Les économies d'énergie dans le bâtiment sont un thème central de la politique de transition écologique. Le calcul et la mesure réelle des consommations deviennent des enjeux essentiels de la mise en œuvre de garanties de performance. L'Ifpeb propose une méthodologie qui intègre le "commissioning" afin d'assurer le suivi et le pilotage d'une construction basse consommation. Explications.
Comment concevoir, réaliser et exploiter un bâtiment efficace énergétiquement afin d'atteindre une réelle basse consommation ? Quels outils méthodologiques pourront prévoir et interpréter les écarts mesurés entre estimations et consommations réelles ? Voilà quelques questions auxquelles tente de répondre une communauté de l'Ifpeb (Institut français pour la performance énergétique des bâtiments) animée par son directeur, Cédric Borel. "Nous faisons une proposition méthodologique pour réaliser le suivi et le pilotage d'un bâtiment autour d'une valeur cible de consommation, ce qui est différent d'une garantie de performance énergétique", prévient-il.
Adopter la bonne unité de mesure
"Mon propos est orienté sur la construction neuve mais le socle commun est adaptable aux différentes configurations en fonction des besoins et destination d'un projet", poursuit le directeur de l'Ifpeb. Cette méthodologie repose sur l'IMPVP (International performance measurement and verification protocol), une démarche destinée à prouver les gains d'énergie réalisés à la suite de la mise en œuvre de solutions d'efficacité énergétique. Cédric Borel distingue quatre piliers, le premier étant une bonne définition des usages du bâtiment, de leur intensité et du potentiel d'usage. "Il faut une conception énergétique orientée vers l'utilisateur, qui prenne en compte l'évolution et la nécessaire flexibilité des usages", estime le spécialiste. Se pose alors la question de l'unité de mesure à adopter, les mètres carrés s'avérant notoirement insuffisants. "Il faut choisi une unité fonctionnelle", soutient Cédric Borel : le poste de travail pour un immeuble tertiaire, qui reflétera la densité d'utilisation du bâtiment, le nombre de visiteurs par heure d'un centre commercial illustrant son affluence, le nombre d'élèves d'un établissement d'enseignement ou le nombre de lits d'un centre de soin. "Il faut retenir l'intensité d'usage, afin de mieux dimensionner et de comprendre le lien entre usages et consommation réelle d'énergie", déclare-t-il.

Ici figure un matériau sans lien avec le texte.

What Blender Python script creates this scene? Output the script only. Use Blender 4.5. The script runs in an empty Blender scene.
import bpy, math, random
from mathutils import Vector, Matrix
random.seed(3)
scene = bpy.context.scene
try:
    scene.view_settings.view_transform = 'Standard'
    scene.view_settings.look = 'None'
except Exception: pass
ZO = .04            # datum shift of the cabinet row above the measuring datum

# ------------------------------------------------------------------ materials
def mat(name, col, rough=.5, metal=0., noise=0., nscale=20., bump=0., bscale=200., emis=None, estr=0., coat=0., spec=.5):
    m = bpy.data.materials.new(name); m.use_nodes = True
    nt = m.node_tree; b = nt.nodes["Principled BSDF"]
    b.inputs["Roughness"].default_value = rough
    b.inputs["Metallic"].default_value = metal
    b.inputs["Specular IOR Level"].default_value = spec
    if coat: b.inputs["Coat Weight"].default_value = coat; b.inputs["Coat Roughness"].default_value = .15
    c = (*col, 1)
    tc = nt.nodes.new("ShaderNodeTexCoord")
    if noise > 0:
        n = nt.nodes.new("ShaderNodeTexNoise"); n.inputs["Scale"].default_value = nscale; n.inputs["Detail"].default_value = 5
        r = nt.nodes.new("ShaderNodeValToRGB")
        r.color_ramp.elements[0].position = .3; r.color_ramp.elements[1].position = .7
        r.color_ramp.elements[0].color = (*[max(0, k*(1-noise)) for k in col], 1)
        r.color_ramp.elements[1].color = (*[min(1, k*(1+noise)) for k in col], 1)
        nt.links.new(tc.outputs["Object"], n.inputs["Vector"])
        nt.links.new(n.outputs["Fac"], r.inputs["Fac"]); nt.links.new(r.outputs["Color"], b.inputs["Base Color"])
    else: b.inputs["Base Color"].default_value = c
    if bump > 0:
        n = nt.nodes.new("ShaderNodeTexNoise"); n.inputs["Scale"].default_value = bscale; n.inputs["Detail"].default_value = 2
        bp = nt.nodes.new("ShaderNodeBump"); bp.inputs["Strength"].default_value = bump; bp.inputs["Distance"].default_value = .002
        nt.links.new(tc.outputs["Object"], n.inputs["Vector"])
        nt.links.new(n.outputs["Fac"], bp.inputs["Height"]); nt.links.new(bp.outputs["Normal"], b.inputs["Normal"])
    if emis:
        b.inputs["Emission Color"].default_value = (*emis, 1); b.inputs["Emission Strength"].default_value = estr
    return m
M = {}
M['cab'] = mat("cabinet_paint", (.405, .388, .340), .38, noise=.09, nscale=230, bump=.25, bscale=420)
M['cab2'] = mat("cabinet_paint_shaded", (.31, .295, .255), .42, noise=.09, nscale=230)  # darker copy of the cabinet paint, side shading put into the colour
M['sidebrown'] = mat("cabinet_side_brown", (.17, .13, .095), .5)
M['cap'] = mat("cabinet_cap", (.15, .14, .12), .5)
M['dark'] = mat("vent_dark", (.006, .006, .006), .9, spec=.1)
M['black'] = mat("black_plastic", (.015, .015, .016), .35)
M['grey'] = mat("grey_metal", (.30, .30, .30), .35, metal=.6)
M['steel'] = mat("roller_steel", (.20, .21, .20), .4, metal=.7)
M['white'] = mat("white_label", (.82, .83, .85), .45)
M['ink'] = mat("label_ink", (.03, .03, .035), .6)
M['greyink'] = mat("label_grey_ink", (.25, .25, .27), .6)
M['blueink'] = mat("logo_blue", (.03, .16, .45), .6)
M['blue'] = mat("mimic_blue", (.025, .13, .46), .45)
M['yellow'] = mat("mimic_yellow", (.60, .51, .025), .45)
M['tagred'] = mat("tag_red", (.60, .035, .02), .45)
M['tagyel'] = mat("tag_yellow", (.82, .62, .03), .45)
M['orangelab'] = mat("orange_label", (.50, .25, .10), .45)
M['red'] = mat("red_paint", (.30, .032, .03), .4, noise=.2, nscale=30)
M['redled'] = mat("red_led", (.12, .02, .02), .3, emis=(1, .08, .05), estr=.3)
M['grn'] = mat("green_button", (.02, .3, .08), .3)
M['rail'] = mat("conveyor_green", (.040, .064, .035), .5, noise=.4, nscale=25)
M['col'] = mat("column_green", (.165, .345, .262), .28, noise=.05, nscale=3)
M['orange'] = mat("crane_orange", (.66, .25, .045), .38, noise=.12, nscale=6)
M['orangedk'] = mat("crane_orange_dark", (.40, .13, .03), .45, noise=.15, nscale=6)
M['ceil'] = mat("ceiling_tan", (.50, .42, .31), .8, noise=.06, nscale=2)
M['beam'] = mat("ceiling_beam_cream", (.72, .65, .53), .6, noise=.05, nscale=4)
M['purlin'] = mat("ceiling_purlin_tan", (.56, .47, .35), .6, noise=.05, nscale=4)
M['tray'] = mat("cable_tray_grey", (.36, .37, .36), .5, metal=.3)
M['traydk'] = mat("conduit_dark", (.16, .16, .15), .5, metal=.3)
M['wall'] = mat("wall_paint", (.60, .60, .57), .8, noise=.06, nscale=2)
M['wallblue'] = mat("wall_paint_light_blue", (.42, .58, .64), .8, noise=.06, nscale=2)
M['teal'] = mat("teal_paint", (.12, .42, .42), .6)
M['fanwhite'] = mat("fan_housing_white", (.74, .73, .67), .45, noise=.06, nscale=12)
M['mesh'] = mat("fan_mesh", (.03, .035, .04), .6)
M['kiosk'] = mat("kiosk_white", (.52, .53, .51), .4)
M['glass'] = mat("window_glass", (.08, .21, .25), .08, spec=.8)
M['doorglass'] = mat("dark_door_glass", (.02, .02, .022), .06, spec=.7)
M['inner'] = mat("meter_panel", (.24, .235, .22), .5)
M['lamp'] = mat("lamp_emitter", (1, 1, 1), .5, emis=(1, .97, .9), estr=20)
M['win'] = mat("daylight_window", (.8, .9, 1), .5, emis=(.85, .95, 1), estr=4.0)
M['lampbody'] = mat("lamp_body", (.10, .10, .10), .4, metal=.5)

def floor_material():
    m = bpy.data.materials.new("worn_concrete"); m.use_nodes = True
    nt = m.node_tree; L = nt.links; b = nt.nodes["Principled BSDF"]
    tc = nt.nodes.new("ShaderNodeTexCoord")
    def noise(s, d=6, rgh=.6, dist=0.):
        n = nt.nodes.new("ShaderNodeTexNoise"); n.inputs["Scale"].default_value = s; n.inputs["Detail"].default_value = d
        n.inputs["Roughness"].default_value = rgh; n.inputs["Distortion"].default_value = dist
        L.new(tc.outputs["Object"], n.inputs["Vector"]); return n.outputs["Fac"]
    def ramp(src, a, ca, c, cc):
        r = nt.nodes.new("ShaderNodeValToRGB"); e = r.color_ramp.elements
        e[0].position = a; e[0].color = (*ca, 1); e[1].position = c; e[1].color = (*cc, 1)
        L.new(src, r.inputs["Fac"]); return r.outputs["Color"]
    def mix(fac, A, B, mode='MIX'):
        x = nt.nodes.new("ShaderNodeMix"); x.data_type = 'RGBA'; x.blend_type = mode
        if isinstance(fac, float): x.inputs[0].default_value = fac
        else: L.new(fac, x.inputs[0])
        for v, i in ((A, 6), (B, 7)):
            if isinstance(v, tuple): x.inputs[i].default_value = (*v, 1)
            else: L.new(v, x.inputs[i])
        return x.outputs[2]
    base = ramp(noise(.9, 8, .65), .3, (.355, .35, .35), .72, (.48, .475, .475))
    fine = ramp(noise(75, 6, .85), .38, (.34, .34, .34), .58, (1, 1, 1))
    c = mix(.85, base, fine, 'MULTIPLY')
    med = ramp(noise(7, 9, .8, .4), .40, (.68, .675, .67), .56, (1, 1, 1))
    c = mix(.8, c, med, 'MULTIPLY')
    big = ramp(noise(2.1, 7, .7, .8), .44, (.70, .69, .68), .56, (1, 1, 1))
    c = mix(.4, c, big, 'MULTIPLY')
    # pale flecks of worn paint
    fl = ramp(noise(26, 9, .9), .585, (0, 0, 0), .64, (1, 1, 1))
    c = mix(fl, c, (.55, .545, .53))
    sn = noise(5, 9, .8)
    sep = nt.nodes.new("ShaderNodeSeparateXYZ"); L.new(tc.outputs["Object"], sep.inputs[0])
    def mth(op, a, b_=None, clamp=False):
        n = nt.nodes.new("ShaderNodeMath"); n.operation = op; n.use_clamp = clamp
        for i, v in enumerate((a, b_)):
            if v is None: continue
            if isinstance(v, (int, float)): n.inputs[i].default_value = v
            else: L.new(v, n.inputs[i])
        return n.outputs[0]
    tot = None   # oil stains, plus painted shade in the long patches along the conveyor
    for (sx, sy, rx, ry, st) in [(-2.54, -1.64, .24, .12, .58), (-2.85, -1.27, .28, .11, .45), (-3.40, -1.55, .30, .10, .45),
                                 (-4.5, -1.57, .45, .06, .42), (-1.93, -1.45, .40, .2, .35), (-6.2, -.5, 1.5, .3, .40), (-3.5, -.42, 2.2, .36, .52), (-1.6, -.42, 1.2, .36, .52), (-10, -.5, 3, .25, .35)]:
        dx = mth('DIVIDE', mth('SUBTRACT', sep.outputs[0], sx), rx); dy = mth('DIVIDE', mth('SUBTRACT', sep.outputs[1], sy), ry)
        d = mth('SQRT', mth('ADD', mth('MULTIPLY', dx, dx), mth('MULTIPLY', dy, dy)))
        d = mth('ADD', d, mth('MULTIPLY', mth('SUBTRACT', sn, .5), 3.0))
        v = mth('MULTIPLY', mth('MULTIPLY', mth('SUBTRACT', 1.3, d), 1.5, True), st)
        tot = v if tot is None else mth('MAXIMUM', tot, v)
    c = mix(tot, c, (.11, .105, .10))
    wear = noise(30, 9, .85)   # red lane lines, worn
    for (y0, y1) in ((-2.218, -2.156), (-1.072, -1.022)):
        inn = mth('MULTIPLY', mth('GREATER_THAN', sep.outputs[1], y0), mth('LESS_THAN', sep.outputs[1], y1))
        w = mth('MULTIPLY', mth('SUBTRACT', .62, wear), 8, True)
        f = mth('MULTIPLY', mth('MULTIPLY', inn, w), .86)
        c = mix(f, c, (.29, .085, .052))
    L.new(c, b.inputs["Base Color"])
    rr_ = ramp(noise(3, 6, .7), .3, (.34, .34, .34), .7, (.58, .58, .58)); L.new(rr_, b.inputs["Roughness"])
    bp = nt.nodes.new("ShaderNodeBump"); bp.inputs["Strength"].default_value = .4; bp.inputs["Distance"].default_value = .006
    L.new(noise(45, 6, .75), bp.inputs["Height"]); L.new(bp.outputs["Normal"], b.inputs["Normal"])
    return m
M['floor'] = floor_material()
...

Un juste calcul de ces consommations prévisionnelles est le deuxième prérequis de la méthodologie développée par l'Ifpeb. "Il ne faut pas oublier que les 2/3 des consommations sont hors Réglementation thermique dans le tertiaire", souligne le directeur de l'institut. La conduite de la performance, grâce à la Gestion technique du bâtiment (GTB) et à un Plan de mesure et de vérification (PMV), constituera le troisième point d'importance, en intégrant toutes les données possibles, dont les comptages ultimes adressés par les fournisseurs d'énergie. Enfin, le quatrième pilier résidera dans le "commissioning énergétique". "Il s'agit d'un fil rouge entre toutes les étapes, depuis la conception jusqu'à l'exploitation", explique Cédric Borel. Cette mission, dévolue à une tierce partie qui ne soit pas ni conceptrice, ni exécutante, sera donc confiée à un cabinet spécialisé ou un bureau d'études techniques. Elle se définit comme un processus intensif et expert d'assurance qualité appliqué à l'énergie.
Différentes formes de commissioning
Il s'agit donc d'une mission transversale qui permet à la maîtrise d'ouvrage de ne pas supporter seule les risques de non atteinte des objectifs énergétiques et environnementaux. Hicham Lahmidi, du Bureau Veritas, explique que le "commissioning", qui vient des Etats-Unis, est issu de la construction navale où la mise en service d'un navire résulte de l'installation d'équipements de sécurité assortie d'une vérification de leur fonctionnement et du bon entraînement de l'équipage à la manœuvre du bateau. Selon lui, les retombées financières d'une telle démarche seraient à prendre en compte dans la gestion d'un projet immobilier (neuf ou rénovation, on parlera alors dans ce cas-là de "recommissioning"). Même un bâtiment existant, ne faisant pas l'objet de travaux profonds mais d'aménagements légers, peut bénéficier d'un "rétro-commissioning", dont le délai de retour sur investissement est extrêmement court (3 ans). Des principes sans doute appelés à se développer de ce côté-ci de l'Atlantique, dans un contexte de renchérissement de l'énergie.